[WHAT NEEDS TO BE DONE]
Output the lines below exactly, please, from the first line until the line with "SUN=Vector((-2.12,1.0,-0.655)).normalized()", counting both.

============

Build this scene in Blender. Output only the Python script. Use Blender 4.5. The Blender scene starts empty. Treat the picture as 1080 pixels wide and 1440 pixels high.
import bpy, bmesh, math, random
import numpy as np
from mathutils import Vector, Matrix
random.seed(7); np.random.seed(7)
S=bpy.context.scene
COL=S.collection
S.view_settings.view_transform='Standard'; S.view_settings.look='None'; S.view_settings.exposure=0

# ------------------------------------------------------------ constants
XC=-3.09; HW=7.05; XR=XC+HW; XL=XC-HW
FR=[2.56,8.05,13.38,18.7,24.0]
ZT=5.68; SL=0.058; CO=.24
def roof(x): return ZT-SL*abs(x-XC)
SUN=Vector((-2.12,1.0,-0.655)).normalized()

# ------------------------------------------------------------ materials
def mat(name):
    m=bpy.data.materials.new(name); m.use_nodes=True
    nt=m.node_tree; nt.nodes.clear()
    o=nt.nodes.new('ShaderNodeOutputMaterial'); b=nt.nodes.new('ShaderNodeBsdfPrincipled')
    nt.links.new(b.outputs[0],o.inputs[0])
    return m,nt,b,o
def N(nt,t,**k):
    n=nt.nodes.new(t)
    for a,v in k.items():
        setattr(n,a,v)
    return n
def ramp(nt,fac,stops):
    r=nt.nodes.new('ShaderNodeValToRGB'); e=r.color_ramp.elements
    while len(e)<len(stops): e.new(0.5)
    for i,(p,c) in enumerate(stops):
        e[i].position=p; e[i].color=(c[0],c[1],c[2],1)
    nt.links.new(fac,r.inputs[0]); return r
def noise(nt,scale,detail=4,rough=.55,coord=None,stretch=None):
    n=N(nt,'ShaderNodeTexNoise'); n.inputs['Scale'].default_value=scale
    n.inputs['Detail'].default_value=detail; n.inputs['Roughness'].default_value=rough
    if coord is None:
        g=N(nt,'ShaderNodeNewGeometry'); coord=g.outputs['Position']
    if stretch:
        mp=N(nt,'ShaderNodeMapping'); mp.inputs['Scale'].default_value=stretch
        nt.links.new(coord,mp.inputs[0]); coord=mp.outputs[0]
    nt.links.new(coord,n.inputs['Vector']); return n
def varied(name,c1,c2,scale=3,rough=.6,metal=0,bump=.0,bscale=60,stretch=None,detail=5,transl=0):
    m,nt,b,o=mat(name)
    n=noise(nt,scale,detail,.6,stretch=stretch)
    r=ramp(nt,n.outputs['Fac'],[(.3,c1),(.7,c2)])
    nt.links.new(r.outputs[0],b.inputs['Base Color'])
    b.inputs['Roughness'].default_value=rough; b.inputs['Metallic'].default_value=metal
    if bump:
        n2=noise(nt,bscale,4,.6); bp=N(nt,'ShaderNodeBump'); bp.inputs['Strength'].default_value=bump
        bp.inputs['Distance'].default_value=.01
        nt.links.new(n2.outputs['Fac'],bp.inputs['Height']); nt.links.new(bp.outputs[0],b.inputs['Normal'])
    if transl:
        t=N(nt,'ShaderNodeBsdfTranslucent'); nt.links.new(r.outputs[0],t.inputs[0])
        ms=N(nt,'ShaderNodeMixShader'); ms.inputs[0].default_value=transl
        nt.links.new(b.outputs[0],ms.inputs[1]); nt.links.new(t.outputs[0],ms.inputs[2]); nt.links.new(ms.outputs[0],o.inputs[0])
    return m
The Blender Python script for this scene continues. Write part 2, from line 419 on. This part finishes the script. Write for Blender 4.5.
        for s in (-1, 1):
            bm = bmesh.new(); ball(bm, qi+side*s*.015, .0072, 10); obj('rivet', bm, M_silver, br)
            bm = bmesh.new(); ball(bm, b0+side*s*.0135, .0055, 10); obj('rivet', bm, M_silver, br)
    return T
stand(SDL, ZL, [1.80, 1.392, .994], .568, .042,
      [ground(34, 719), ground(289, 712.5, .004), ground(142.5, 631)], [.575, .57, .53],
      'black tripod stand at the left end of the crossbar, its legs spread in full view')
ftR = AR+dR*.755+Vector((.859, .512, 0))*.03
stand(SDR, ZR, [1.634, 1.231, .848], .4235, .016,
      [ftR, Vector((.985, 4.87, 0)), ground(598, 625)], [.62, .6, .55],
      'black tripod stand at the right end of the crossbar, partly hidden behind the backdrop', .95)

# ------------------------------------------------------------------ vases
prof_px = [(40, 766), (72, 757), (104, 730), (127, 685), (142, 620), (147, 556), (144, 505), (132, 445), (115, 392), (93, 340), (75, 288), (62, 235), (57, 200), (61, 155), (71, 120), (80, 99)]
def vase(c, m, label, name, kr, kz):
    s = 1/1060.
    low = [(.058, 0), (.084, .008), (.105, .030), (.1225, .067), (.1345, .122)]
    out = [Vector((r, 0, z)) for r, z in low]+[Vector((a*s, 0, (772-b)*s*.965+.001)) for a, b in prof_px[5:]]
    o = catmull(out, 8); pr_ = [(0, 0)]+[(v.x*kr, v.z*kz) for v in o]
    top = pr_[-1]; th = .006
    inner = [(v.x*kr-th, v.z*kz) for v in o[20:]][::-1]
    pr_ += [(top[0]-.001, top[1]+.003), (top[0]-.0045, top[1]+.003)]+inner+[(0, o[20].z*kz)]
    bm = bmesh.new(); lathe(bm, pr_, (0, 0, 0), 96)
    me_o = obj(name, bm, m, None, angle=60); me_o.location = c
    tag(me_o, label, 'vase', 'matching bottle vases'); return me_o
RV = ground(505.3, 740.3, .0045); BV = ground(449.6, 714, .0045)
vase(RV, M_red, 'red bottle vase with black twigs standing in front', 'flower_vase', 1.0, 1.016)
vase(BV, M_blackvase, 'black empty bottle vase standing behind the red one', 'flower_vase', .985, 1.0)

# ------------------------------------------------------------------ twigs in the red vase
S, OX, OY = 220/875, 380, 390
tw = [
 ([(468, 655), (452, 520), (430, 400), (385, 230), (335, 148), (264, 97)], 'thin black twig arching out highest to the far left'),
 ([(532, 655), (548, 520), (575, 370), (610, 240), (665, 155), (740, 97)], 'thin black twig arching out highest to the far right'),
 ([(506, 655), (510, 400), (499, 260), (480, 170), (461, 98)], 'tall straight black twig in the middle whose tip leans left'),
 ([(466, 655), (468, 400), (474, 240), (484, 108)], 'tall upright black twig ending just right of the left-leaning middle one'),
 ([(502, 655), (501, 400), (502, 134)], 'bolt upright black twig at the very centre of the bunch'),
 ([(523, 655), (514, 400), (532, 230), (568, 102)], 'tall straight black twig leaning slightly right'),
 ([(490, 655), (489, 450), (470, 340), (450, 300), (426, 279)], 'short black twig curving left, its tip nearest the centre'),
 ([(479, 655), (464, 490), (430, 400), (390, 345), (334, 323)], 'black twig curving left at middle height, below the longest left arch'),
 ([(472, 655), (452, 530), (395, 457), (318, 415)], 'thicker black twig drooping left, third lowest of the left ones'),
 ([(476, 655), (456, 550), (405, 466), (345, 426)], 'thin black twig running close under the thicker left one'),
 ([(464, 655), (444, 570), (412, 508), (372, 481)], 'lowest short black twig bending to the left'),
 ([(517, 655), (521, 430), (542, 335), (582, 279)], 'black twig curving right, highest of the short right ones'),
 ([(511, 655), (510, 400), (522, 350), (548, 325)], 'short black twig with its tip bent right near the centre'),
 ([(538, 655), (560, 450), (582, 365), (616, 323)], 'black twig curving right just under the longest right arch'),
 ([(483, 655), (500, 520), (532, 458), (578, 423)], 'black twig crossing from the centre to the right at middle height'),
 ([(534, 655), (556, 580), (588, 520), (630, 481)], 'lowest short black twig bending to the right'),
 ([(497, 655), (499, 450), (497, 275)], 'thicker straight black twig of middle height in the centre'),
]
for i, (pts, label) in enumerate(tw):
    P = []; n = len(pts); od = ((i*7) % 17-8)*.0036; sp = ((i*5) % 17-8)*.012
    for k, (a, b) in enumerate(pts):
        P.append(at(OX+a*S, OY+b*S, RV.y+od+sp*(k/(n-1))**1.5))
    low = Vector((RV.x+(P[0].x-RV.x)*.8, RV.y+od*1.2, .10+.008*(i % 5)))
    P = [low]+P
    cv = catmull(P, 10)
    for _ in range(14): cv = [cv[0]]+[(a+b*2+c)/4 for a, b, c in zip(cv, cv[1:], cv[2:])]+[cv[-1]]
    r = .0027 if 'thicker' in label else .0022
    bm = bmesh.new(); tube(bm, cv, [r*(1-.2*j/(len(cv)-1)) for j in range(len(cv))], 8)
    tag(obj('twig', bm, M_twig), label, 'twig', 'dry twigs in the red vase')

============

[RESULT OF THE TASK]
Build this scene in Blender. Output only the Python script. Use Blender 4.5. The Blender scene starts empty. Treat the picture as 1080 pixels wide and 1440 pixels high.
import bpy, bmesh, math, random
import numpy as np
from mathutils import Vector, Matrix
random.seed(7); np.random.seed(7)
S=bpy.context.scene
COL=S.collection
S.view_settings.view_transform='Standard'; S.view_settings.look='None'; S.view_settings.exposure=0

# ------------------------------------------------------------ constants
XC=-3.09; HW=7.05; XR=XC+HW; XL=XC-HW
FR=[2.56,8.05,13.38,18.7,24.0]
ZT=5.68; SL=0.058; CO=.24
def roof(x): return ZT-SL*abs(x-XC)
SUN=Vector((-2.12,1.0,-0.655)).normalized()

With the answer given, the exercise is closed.